• The task:
Pull every line containing the word "This" from the records.

• Exercise material:
========================================
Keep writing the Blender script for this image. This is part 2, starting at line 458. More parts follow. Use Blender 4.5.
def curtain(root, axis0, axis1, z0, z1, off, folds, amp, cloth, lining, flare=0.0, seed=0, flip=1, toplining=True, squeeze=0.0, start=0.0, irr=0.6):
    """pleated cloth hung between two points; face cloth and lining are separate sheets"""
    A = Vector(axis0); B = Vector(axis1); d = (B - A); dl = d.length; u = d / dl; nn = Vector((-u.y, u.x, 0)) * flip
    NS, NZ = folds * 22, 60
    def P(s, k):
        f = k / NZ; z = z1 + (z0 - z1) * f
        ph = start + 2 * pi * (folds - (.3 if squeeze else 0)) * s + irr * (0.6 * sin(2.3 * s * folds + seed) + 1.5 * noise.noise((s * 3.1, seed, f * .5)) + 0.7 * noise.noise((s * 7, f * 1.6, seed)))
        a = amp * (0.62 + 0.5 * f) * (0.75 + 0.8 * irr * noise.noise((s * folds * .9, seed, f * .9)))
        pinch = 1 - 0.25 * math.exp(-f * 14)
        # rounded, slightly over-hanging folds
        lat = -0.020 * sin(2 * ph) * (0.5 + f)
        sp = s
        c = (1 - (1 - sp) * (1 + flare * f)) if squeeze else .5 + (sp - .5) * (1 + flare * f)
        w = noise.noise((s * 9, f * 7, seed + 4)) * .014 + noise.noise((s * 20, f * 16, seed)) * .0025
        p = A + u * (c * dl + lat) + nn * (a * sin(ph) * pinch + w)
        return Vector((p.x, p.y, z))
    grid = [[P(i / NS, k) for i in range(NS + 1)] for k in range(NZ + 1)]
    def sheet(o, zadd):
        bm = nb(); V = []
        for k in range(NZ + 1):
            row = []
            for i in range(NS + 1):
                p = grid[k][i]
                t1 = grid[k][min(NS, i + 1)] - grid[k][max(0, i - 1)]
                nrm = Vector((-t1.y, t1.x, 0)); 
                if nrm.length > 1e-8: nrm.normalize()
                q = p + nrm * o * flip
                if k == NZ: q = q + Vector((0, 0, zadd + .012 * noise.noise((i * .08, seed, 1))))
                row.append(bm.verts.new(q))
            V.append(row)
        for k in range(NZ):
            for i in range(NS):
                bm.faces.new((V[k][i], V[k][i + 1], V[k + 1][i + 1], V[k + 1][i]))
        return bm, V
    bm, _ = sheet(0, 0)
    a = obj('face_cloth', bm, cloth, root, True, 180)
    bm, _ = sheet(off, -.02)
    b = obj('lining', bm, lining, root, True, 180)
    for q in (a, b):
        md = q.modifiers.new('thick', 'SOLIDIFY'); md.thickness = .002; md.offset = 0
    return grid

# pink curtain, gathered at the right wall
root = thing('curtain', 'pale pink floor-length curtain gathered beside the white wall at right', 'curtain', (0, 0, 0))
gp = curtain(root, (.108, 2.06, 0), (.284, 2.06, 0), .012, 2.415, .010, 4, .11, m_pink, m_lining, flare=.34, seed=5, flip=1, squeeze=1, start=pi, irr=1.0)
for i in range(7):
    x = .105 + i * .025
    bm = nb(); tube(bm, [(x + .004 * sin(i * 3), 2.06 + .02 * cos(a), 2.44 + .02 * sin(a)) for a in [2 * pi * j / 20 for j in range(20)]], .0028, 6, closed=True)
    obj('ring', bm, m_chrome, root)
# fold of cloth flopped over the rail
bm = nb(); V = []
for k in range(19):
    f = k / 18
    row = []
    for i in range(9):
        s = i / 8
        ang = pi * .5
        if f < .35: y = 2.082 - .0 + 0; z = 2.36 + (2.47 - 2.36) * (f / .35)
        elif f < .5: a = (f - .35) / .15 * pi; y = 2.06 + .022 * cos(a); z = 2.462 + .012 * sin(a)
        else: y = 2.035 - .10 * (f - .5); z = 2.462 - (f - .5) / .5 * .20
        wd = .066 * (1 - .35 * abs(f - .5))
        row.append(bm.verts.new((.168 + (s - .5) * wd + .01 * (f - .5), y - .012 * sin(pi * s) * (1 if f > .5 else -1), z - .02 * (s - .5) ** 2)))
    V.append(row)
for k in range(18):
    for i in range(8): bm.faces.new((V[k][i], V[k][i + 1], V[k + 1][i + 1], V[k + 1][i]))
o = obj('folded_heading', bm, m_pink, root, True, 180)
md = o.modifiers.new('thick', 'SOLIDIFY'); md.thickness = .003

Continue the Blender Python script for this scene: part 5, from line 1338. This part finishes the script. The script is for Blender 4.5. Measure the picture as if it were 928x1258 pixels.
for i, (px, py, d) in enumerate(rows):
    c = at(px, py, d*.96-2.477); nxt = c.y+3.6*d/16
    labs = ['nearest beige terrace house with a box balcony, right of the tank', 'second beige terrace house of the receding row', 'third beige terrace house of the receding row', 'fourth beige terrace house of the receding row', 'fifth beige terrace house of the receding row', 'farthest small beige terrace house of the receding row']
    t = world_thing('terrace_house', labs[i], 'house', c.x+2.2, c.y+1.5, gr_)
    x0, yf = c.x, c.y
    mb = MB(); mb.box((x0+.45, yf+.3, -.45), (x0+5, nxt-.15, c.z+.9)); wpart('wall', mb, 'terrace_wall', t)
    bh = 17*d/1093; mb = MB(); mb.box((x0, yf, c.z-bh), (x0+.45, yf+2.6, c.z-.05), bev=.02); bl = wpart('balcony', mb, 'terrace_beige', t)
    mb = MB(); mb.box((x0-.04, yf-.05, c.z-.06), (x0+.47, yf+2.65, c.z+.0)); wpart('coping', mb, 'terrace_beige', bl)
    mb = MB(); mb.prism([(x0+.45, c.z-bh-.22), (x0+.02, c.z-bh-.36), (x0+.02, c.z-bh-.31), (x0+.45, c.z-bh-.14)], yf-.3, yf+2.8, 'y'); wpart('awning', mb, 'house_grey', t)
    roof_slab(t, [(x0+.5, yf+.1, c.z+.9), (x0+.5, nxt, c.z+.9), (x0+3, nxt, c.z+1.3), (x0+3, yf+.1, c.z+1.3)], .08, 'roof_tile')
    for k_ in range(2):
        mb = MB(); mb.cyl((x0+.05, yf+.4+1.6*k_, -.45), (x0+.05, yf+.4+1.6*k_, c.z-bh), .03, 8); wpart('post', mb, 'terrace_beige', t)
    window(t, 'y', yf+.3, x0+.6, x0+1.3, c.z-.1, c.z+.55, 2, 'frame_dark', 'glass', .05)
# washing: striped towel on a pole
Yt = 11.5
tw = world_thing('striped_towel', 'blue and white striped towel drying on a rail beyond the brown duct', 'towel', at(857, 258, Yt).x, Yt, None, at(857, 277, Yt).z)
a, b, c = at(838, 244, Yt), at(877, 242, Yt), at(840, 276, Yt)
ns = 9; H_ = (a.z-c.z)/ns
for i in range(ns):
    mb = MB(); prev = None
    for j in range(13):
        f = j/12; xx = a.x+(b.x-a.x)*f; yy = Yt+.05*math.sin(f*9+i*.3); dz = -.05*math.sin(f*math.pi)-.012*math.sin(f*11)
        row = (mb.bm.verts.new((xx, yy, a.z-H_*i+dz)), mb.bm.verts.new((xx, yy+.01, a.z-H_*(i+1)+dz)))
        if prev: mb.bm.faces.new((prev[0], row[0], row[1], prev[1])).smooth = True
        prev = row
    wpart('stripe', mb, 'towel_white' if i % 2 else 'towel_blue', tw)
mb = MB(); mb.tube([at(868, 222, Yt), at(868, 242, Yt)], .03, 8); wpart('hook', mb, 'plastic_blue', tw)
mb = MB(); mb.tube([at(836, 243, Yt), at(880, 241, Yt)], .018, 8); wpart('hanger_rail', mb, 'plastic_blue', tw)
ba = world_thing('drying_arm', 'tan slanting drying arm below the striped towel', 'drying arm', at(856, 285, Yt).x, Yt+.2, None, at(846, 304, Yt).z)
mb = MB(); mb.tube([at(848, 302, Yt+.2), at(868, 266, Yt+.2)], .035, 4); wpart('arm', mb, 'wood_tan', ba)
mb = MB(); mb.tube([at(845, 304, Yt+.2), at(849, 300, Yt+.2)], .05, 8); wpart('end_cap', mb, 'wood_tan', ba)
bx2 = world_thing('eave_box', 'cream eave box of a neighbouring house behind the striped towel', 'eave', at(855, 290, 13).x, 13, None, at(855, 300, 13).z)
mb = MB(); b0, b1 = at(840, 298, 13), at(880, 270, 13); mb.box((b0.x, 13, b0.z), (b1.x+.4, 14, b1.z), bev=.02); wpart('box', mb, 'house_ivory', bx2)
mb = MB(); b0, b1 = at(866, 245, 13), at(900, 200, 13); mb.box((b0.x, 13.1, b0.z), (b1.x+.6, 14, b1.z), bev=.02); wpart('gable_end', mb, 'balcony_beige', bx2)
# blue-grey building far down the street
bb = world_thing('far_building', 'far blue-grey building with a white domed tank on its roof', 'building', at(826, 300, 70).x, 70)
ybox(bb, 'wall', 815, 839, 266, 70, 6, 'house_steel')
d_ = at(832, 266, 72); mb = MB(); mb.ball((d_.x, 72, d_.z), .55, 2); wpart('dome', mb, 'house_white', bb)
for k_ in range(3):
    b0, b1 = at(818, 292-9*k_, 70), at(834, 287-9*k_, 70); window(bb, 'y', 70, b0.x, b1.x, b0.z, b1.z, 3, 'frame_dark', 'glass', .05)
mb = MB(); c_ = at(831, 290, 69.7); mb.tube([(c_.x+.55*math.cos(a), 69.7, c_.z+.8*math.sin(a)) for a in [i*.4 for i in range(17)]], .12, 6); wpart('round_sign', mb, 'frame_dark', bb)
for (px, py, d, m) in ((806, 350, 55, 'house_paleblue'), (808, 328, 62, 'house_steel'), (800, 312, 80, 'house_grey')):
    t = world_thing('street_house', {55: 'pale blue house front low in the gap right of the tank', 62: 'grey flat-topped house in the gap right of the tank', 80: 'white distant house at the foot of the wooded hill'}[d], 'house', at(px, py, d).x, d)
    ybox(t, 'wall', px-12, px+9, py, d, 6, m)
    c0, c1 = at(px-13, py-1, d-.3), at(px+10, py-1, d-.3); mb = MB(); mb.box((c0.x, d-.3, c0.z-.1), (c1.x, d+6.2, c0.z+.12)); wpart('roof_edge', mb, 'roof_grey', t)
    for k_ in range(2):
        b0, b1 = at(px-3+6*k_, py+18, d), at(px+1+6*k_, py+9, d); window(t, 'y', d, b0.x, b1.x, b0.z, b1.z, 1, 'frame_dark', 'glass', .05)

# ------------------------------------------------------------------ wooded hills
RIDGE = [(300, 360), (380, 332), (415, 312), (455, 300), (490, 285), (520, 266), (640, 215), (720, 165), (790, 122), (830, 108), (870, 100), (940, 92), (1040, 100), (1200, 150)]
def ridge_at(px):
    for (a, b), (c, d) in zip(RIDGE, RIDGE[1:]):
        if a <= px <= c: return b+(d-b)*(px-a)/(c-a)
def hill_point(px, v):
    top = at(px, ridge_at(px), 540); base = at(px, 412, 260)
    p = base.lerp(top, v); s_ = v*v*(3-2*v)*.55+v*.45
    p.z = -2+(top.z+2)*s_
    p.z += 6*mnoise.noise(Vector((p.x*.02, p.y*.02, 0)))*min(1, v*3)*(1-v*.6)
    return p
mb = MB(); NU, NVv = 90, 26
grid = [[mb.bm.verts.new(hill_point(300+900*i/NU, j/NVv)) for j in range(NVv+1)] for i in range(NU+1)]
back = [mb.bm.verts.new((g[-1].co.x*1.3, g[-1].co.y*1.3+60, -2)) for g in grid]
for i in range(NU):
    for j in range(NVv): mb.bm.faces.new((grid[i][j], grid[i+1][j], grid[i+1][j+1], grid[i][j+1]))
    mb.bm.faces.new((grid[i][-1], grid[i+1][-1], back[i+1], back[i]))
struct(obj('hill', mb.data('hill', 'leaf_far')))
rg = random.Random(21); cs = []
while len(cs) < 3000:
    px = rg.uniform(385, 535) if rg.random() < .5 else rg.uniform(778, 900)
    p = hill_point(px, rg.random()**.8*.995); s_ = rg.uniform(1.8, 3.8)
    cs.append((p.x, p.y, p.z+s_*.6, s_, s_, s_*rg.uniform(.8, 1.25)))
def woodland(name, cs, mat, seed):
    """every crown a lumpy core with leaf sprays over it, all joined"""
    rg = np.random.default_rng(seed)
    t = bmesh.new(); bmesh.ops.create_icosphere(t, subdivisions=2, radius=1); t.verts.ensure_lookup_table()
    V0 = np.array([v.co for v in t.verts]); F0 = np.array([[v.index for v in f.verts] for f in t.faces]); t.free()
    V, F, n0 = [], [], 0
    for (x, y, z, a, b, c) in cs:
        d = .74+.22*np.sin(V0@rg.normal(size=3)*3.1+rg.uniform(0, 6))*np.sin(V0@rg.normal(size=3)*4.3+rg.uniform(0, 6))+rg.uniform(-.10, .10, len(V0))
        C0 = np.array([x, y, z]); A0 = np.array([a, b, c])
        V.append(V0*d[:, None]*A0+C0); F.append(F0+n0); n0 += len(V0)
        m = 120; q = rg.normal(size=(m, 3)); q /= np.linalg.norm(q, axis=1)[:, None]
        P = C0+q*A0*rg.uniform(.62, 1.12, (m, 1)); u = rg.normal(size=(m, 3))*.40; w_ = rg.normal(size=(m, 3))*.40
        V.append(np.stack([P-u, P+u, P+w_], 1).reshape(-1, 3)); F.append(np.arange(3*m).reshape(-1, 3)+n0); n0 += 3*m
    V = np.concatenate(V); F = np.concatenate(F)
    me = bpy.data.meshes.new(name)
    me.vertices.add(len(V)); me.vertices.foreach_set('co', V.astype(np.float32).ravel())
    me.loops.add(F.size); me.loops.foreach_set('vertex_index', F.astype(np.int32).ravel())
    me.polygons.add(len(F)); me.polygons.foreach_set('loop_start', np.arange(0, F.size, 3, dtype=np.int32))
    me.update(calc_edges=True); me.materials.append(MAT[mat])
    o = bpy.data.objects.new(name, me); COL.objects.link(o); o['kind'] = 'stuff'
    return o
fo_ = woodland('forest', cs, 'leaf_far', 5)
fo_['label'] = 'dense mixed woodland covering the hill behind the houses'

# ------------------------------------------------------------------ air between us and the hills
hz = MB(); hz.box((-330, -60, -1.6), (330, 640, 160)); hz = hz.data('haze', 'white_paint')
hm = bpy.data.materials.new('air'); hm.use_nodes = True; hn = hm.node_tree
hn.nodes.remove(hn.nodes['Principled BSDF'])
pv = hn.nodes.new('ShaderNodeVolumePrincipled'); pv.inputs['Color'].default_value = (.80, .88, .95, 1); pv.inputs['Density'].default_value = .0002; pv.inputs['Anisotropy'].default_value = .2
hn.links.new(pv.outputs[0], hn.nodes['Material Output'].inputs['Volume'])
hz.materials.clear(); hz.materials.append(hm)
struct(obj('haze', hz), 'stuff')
========================================
• Solution to the problem:
Keep writing the Blender script for this image. This is part 2, starting at line 458. More parts follow. Use Blender 4.5.
Continue the Blender Python script for this scene: part 5, from line 1338. This part finishes the script. The script is for Blender 4.5. Measure the picture as if it were 928x1258 pixels.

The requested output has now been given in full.